Another thing to consider is timing- if you can time things so that the settler, the availability of a worker, and quite possibly a missionary, and at the same time then you can build/whip a granary and have a fairly good city very quickly. If you build a settler, send it to your city site, found a city, and then send a worker on some turns later (while the new city is working an unimproved plains/cow for 2food/1hammer and trying to whip itself a monument and then granary) it will take a long time before the city is producing anything to help the rest of your empire. If you can send a warrior, settler, worker, and missionary at about the same time to your new city then your city can have a rapid border pop, be working improved tiles from 5 turns after it's founded, have a granary a few turns afterward, and possibly be ready to build/whip more stuff for you to continue with military- or settler-based expansion right then.

I like to think about investments of hammers/food (and beakers) in terms of where I can get the quickest payoff which will be used to get more hammers/food/beakers. If I can get worker/settler/borderpop/granary for my new city in 30 turns, you can bet I don't want to wait 40 turns instead. Getting those settler hammers and worker hammers and monument/missionary hammers to all show up as soon as possible and to be usable as soon as possible is a challenge. But using whipping and chopping in rapid succession can be a big help for this-- whip and chop like a madman (build your new city's worker early for chopping) and you can get 160 (worker-settler) hammers out of your capital in very short order. Once you have multiple cities you might be able to time one to get a worker and another to get a settler at the same time.

By the same token, in the early game building a market (which can be extremely useful by the late game if it gives you +20 gold per turn and 3 happiness) is sometimes a terrible idea. If you start investing hammers in it in a slow-building city, 45 turns before you will get it built, you get nothing out of those hammers for those 45 turns and the market might not reach any great usefulness until a while after that. Had you just built/whipped a military unit (or worker) in 10 turns instead, it might have been able to join up with your other military units on turn 25 and helped you capture a city by turn 30.... maybe even a city that will be producing a bunch of commerce from a special resource by turn 45, more than you'd get out of an early-game market.

Sometimes it's all about instant gratification.

For people who suffer from builder-itis it's also about what you can do without. I find that I can't really do without a granary, worker, and monument to go with every new city.
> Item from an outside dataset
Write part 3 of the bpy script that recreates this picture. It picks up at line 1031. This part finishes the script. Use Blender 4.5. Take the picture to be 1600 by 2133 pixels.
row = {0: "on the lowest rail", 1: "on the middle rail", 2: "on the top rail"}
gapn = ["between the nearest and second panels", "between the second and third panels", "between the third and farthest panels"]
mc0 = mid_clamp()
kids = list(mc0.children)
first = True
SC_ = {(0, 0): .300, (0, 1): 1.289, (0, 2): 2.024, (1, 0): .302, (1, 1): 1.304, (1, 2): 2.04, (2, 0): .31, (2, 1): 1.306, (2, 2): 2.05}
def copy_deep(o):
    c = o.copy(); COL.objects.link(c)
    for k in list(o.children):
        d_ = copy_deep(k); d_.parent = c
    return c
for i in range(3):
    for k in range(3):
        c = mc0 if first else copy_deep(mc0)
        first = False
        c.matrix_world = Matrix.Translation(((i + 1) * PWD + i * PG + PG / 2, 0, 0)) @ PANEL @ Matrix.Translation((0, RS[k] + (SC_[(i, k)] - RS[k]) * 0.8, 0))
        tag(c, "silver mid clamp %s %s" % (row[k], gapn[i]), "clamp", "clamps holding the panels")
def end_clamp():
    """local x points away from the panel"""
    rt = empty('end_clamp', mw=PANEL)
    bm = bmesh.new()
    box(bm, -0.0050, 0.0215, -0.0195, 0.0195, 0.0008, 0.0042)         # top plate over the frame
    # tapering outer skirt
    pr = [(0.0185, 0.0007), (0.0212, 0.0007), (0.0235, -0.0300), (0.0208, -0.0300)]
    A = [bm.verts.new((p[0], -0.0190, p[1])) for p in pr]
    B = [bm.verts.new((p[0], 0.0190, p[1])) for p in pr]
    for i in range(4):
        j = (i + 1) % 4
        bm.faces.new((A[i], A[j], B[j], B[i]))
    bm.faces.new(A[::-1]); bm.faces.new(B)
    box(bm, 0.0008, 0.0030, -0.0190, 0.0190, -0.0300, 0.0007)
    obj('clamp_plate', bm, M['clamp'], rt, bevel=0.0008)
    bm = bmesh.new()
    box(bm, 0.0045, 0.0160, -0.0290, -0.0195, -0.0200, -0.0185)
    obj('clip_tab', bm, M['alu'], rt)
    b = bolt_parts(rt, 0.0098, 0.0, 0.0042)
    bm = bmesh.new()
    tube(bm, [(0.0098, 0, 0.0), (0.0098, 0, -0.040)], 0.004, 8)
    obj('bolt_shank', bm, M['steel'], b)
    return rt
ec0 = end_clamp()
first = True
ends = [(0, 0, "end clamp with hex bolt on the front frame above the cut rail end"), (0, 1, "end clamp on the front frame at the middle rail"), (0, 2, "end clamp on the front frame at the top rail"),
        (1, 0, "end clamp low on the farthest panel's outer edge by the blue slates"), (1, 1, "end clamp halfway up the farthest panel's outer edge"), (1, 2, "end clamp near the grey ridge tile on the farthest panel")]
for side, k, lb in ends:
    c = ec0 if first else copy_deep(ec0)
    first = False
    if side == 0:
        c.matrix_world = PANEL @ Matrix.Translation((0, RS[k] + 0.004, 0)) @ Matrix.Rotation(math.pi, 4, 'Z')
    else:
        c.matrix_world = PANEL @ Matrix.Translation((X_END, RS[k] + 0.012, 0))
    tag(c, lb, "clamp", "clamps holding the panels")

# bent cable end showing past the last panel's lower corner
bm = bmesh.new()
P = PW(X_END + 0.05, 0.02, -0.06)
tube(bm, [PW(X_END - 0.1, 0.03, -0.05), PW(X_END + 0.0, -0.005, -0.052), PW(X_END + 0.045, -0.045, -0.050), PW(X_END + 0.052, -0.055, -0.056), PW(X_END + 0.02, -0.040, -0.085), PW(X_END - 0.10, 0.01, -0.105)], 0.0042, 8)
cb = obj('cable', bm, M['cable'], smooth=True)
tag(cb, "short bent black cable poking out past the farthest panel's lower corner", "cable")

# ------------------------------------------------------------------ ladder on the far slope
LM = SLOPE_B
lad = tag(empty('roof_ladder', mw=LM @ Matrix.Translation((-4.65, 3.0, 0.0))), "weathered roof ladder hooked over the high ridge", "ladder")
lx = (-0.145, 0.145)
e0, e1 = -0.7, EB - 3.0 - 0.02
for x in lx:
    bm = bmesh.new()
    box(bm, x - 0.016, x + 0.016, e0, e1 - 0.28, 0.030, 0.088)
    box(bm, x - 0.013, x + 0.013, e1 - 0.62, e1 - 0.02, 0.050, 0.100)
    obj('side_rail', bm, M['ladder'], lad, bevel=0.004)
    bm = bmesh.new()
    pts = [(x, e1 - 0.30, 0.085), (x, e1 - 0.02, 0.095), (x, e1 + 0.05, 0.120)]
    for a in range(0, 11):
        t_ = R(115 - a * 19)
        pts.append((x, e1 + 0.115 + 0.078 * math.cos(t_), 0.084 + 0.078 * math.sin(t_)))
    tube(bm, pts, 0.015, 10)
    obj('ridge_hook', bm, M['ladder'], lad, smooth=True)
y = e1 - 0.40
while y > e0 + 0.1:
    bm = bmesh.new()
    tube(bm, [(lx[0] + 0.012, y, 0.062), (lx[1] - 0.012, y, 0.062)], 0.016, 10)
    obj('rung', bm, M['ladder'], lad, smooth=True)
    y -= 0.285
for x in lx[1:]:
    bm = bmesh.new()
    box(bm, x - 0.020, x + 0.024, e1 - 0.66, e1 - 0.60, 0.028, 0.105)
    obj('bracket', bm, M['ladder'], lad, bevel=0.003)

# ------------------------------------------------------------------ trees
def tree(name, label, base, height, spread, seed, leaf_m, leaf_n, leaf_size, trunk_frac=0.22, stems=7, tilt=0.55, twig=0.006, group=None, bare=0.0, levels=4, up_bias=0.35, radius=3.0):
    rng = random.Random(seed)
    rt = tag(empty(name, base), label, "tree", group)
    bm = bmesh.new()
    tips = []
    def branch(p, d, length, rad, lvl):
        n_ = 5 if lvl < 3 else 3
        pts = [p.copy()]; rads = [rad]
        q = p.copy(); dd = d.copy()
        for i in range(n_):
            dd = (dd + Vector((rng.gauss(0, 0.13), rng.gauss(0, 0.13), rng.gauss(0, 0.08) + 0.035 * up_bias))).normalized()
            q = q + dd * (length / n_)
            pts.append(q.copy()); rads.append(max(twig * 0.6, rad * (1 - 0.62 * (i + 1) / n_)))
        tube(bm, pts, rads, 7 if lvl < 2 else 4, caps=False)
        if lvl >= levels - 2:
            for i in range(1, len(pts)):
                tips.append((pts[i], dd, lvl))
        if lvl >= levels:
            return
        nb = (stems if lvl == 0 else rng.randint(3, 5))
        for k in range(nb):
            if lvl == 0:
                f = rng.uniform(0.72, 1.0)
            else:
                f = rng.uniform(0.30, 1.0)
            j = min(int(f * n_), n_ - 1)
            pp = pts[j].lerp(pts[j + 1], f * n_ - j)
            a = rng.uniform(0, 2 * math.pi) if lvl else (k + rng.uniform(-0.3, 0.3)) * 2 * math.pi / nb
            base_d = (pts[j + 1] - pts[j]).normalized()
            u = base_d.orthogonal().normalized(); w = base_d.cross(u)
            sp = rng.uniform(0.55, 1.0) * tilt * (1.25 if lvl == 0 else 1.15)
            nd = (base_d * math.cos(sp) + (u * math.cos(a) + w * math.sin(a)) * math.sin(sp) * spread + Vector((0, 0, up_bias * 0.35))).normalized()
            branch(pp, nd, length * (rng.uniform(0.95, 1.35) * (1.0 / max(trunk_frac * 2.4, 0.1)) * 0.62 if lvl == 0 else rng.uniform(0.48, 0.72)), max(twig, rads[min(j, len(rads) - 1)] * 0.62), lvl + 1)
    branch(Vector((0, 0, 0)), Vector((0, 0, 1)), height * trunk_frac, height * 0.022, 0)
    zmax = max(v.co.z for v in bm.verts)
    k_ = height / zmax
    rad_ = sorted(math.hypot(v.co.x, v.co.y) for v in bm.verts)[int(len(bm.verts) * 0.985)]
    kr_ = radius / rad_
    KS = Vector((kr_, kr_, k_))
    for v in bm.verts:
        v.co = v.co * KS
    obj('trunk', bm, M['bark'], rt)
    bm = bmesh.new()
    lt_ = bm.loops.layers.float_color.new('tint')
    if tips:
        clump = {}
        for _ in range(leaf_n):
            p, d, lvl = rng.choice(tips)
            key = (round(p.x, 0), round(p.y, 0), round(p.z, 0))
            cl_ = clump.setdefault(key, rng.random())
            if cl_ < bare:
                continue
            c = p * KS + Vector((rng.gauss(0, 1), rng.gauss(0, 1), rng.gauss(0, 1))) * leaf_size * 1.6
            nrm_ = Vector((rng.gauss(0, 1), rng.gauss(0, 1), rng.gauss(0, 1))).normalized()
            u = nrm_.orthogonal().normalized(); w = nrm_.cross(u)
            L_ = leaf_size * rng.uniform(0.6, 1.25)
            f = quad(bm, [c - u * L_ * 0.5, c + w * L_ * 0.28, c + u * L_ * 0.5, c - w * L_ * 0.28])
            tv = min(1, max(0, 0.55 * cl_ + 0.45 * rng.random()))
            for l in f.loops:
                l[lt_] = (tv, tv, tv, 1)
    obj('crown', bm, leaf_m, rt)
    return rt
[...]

But if it's a city that can't take advantage of other buildings really well and if I can get some good land out of building military, I will start building and whipping expendable attacker units as soon as I have granary-worker-monument in the city.
 
It's cheaper than that to make a productive city.

Settler - Yes, unless you can capture a city for less than 100:hammers: worth of units.
Worker - Yes
Granary - Usually, but you can skip it if a city is only going to work resource tiles for a long time.
Monument or Missionary - Not needed if your first 9 tiles will get you to the happy cap.
Courthouse - Not needed if you have a commerce tile like gold or a few cottages.

A city working 2 resources might cost only 160:hammers:, and repay that cost in 20 turns!
 
You're mostly ignoring one of the most important factors - time.

If I can settle a city with just the settler and have it slow build it's own worker - as long as the city is paying for itself and adding 1 of something (commerce or hammer) from the get-go, it's going to pay for itself.

Now, there may be a much better way to do it (and usually is), and the opportunity cost is of course extremely relevant, but I don't want you to talk people out of net-benefit scenarios due to fear of "builder-itis".

All that said - I completely agree that when in doubt, build an attack unit and look for an opportunity to stomp something with it.
 
DaveMcW,

you're right about the monument. Choosing not to build a monument can drastically change where you would want to place your early cities and can reduce the number of special resources each city claims and works, but of course it can also make each city cheaper/quicker to get up and running. It's by no means an absolute necessity.